Şimdi bu kişiler ortalıkta hâlâ ve bunlara inananlara şaşıyorum, geçmişe bir göz atsalar birilerine sorsalar anlarlar ama anlamak isterlerse. Beşiktaş’ı bu durumlara sokanlar ortalıkta dolaşan abiler aslında ne yazık ki! insanlar hala ders almıyor. Beşiktaş’ın kurtuluşu bugüne kadar görev almamış ve bu kişilerden uzak duranların yönetime gelmesi ile olur. Sayın Hürser Tekinoktay denedi olmadı .Çünkü bünye alışmış kabullenemiyor. Sayın Hürser Tekinoktay sadece başkanlık için değil, aynı zamanda Sayın Yıldırım Demirören ve sayın Fikret Orman dönemleriyle ilgili olarak Beşiktaş’ın hakkını korumak için mahkeme yoluna gitti. Bizde yöneticiler çok ön planda olmayı seviyor, futbolu yönetenlerin bu kadar ön planda olması yanlış, basın da yöneticileri çok ön plana çıkarıyor. Büyük kulüplere bir bakın, mesela Barcelona’ya, basında yöneticileri bu kadar yer alıyor mu, televizyonlarda sürekli onlarla ilgili haber yapılıyor mu?  

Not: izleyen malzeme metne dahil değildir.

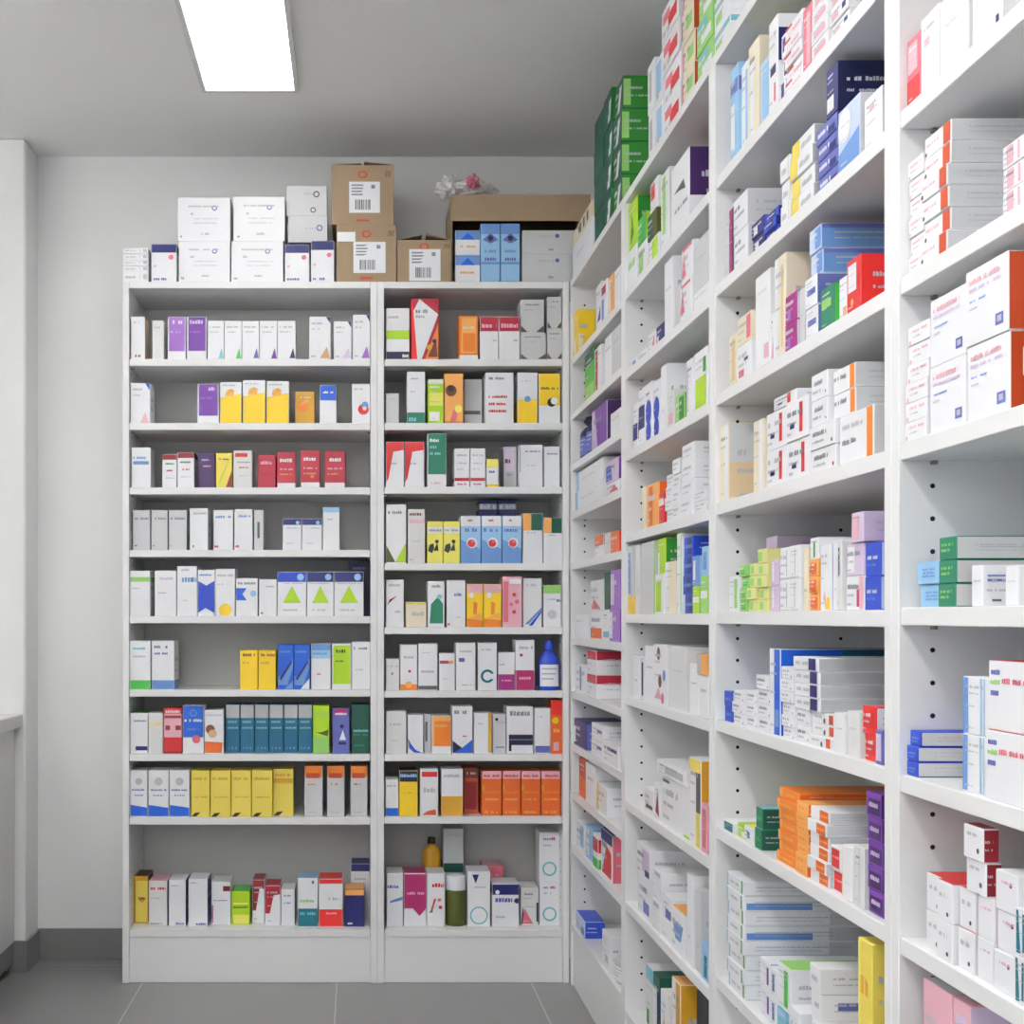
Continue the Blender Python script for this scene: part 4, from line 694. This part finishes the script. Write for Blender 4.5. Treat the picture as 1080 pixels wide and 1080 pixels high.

Şimdi Sayın Ahmet Nur Çebi’den beklentimiz, geçmişte yaşananlardan ders alması, başkanlık koltuğunda oturayım da ne olursa olsun değil, SMS ile gelir sağlamak, makul bir rakamda kombine satmak, loca ve VIP fiyatlarını aşağı çekmek, stadın en güzel yeri olan VIP’in boş kalmamasını sağlamak, bedava yükleme yerine bedeli uygun bir rakama çekip doldurmak  

Yaşadığımız Korona virüsten dolayı gelirler azalacak, ne yapılmalı?  

Önemli gelir kaynaklarımızdan olan, Kartal yuvaları çok daha iyi yönetilip iyi bir gelir sağlanabilir, başta iş yapmayan mağazaları azaltmak gerekir, sonra kar oranına azaltıp sürümden kazanmak için planlar yapılmalı. Korsan satışların önlemesi adına, uygun fiyata ürün çıkartmak, satışa sunmak, gelir kalemlerini yükseltmek adına yapılacak hareketlerden olabilir.  Depoda kalan eski ürünleri de cazip bir fiyata satışa sunmak, stoklardaki ürünlerin sayısal olarak yüksek oranda elden çıkarılması için yapılması gerekli hamlelerden birisidir.  Mesela çarşı içindeki mağazamızda, uygun fiyatta olan ürünleri  satmak yani o mağazamızı “outlet mağaza” olarak değerlendirebiliriz.  Kulübümüz bu adımlarla 'illa ki paralı başkan' zihniyetinden kurtulmuş olur.  Kaynakları iyi değerlendirilirse, mevcut başkan ve yönetimler tıpkı, Süleyman Seba ve  Baba Hakkı (Hakkı Yeten) gibi  örnek bir başkanlık ve yönetim sergileyebilirler.  Gelirlerimiz artar, bu artış dengeli bir şekilde uzun süreli hale getirilir, kulüp mali gelirlerinde ileriye dönük, kulübümüzü zorda bırakacak durumlar yaşamayız.  

Sayın Fikret Orman yönetiminde iken şuan  başkan ve yöneticilerin çoğu ne diyip gelmişlerdi hesap soracağız. Koskoca geçen o kadar yılda hesap soran olmadı. Mevcut  yönetimde bu yolu tercih etti  başa geldi . Şimdi sormak lazım neden BJK DERNEĞİ dava etmedi?  Yok şahıslar açtı biz ondan açmadık derse bu inandırıcı olmaz. Bu hesap sorma işinden bugüne kadar anladığımız gerçek suçlulara hesap sormak yerine  kulüpte çalıştırdıkları insanları işten çıkarma adına “hesap sormak” anlayışı var.  Demek Beşiktaş’ı bugünlere getiren gerçek suçlular kulüpte çalışanlarmış…  

Beşiktaş’ın yeniden doğuşu için, tertemiz bir Beşiktaş için herkes üzerine düşeni en iyi şekilde yapmalıdır.